To continue to believe -- after all the unspeakable horrors of Oct. 7, after the reality that "Palestinian self-determination" in Gaza following Israel's unilateral disengagement in 2005 resulted in the barbaric and genocidal (but democratically elected!) rule of an Islamist reich -- in a "two-state solution" is to reveal oneself to be entirely out-of-touch to anything smacking of empirical reality. It is to reveal one's worldview as so deeply ideological, so wholly based on fanciful academic theorizing, and so completely divorced from facts on the ground, that one will have inadvertently outed himself as a complete and utter fool.
There is an alternative explanation for those still stubbornly peddling a "two-state solution." It is a darker explanation than mere incompetence or mental deficiency: a desire to simply see more Oct. 7 pogroms and more dead Jews. Indeed, many on university campuses are barely concealing their desire for precisely this.

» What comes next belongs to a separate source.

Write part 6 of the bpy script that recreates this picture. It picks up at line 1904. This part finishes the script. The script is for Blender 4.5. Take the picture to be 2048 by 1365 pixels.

After Oct. 7, it is clear that the 2005 disengagement from Gaza will go down as one of Israel's all-time historical mistakes, along with ceding the Temple Mount to the Jordanian waqf after the Six-Day War, the disastrous lack of preemptive action before the Yom Kippur War, and the Oslo Accords with Arafat. The world has seen what leaving Gaza to "Palestinian self-determination" results in: a jihadist entity that indiscriminately fires rockets at Israeli civilians and commits Nazi-like war crimes. The very least Israel must do is reassert operational control of Gaza's borders and security; ideally, a military occupation or formal re-annexation would be on the table.
Biden is understandably concerned about his reelection prospects next fall. There is only so much in the way of Muslim-American support he can afford to lose. Like a true cynic, he has apparently chosen to shore up that support to the exclusion of our close ally's existential security.